**WHAT THE TASK REQUIRES**
Go through the records underneath and write each one out again exactly.

**MATERIAL FOR THIS TASK**
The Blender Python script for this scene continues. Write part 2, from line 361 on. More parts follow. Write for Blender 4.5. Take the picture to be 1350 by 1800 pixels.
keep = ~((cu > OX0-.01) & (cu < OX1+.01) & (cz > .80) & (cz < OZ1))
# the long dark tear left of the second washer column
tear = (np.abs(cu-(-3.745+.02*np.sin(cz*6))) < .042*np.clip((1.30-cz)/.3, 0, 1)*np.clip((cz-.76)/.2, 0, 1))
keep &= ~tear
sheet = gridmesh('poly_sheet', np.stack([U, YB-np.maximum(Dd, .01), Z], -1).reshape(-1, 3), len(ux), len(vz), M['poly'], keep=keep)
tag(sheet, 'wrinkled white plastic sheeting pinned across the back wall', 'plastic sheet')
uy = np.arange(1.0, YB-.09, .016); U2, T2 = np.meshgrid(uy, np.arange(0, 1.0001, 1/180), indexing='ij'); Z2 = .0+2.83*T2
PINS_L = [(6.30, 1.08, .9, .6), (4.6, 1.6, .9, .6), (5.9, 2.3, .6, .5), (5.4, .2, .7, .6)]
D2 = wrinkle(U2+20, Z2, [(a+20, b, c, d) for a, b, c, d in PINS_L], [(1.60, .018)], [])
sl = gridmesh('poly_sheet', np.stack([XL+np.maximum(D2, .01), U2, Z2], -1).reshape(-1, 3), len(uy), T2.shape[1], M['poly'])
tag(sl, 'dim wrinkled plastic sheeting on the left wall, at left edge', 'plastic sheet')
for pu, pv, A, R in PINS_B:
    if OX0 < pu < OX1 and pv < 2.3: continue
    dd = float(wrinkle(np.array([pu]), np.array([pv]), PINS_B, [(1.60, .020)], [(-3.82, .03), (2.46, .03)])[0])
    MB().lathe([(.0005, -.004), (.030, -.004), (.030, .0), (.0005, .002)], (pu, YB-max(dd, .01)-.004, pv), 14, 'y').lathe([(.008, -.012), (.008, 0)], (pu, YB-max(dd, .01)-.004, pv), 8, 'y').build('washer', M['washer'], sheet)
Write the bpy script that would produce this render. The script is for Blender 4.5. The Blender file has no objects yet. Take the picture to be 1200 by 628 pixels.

**FULL SOLUTION**
The Blender Python script for this scene continues. Write part 2, from line 361 on. More parts follow. Write for Blender 4.5. Take the picture to be 1350 by 1800 pixels.
keep = ~((cu > OX0-.01) & (cu < OX1+.01) & (cz > .80) & (cz < OZ1))
# the long dark tear left of the second washer column
tear = (np.abs(cu-(-3.745+.02*np.sin(cz*6))) < .042*np.clip((1.30-cz)/.3, 0, 1)*np.clip((cz-.76)/.2, 0, 1))
keep &= ~tear
sheet = gridmesh('poly_sheet', np.stack([U, YB-np.maximum(Dd, .01), Z], -1).reshape(-1, 3), len(ux), len(vz), M['poly'], keep=keep)
tag(sheet, 'wrinkled white plastic sheeting pinned across the back wall', 'plastic sheet')
uy = np.arange(1.0, YB-.09, .016); U2, T2 = np.meshgrid(uy, np.arange(0, 1.0001, 1/180), indexing='ij'); Z2 = .0+2.83*T2
PINS_L = [(6.30, 1.08, .9, .6), (4.6, 1.6, .9, .6), (5.9, 2.3, .6, .5), (5.4, .2, .7, .6)]
D2 = wrinkle(U2+20, Z2, [(a+20, b, c, d) for a, b, c, d in PINS_L], [(1.60, .018)], [])
sl = gridmesh('poly_sheet', np.stack([XL+np.maximum(D2, .01), U2, Z2], -1).reshape(-1, 3), len(uy), T2.shape[1], M['poly'])
tag(sl, 'dim wrinkled plastic sheeting on the left wall, at left edge', 'plastic sheet')
for pu, pv, A, R in PINS_B:
    if OX0 < pu < OX1 and pv < 2.3: continue
    dd = float(wrinkle(np.array([pu]), np.array([pv]), PINS_B, [(1.60, .020)], [(-3.82, .03), (2.46, .03)])[0])
    MB().lathe([(.0005, -.004), (.030, -.004), (.030, .0), (.0005, .002)], (pu, YB-max(dd, .01)-.004, pv), 14, 'y').lathe([(.008, -.012), (.008, 0)], (pu, YB-max(dd, .01)-.004, pv), 8, 'y').build('washer', M['washer'], sheet)
Write the bpy script that would produce this render. The script is for Blender 4.5. The Blender file has no objects yet. Take the picture to be 1200 by 628 pixels.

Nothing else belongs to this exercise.